They don't just raise themselves
All year my failures as a mother drag me down into the depths of a dark and piteous party, and I don‘t think I am the only one in attendance.
In this dungeon of motherly despair are those moms who forgot to sign “the homework sheet,” who decided they were too tired to cook and swung into MC Donald’s for a family fat pill, whose voices rose just a little too loudly when Jenny or Jimmy robbed the peony bush of her blossoms and who forgot it was bike day or snack day or -- I don‘t know-- bring your lama to school day.
I am certainly not June Clever, nor am I as swank and put together as a “Park Mom.”
I am the lady who prays each morning that her kids are not tardy, that all their homework is done and that no one wants to chitchat in the carpool lane because she may or may not be dressed in pajamas.
My garden has weeds in it. My beds aren’t always made. And my laundry never seems to be done.
But, you know what? I’m a pretty good mom.
So many times I beat myself up for my failures that I forget to recognize the small miracles I nurture every day.
I don’t think I’m an anomaly.
I’m sure I’m not the only mom who has locked the bathroom door to escape arguments over who said what, did what or didn’t do what to someone else.
I’m sure I’m not the only one who feels unworthy of all the Mother’s Day hullabaloo.
As my kids drench me sloppy kisses and wrap me in a wallpaper of homemade cards, I just feel undeserving.
How can they forgive me for not always listening or for tuning them out as they perform yet another “Kid Concert” during the evening news?
But they do. They see all the good. This year I am going to try to see it with them and celebrate my triumphs.
I am a good mom because I read to my girls every night.
I tuck them in and give them fairy kisses.
I floss their teeth ( a disgusting but very necessary duty , especially after my baby’s last dental visit, which incidentally made me feel like Bad Mom No. 4,000).
On most weeks I bake two batches of chocolate chip cookies and then portion them out into Ziploc bags so they aren’t gobbled up in one day.
I also make them homemade strawberry jam and let them lick the spoon.
No bowls of scrapped out cookie dough go unlicked.
Each summer, I load the kids into the car and we go camping-- just the four of us.
I know how to set up a tent, light a campfire and barbecue.
I can read a map and am not afraid to indulge in a road trip.
I am not afraid of bugs, so when my baby slaps a caterpillar or beetle on my arm, I investigate it with her.
I know I am a good mom because I worry, I feel inadequate, but in the depths of my soul I know
I am doing the right thing -- though I am not always as successful as I wish.
I know my kids aren’t always angels, but I also know they are pretty empathetic.
They are three amazing, sweet girls, and though I know a lot of their goodness comes from within-- I also know I have something to do with it.
4 Comments:
I hear you.

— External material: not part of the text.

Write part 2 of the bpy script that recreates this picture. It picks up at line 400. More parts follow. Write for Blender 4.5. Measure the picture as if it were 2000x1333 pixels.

It is hard to take credit for the good along with all the guilt us moms harbor over the bad...though we should take credit for the good more often.
Good to "see" you.
Pat yourself on the back good mommy!
I don't know any other mom who goes camping alone with her girls.
Missed you.
Well, I think this much is clear. . .you ROCK! :) I have missed you, are you back?!?!?!
I'm BAAAAACk for the summer. We'll see how long my family can stand it.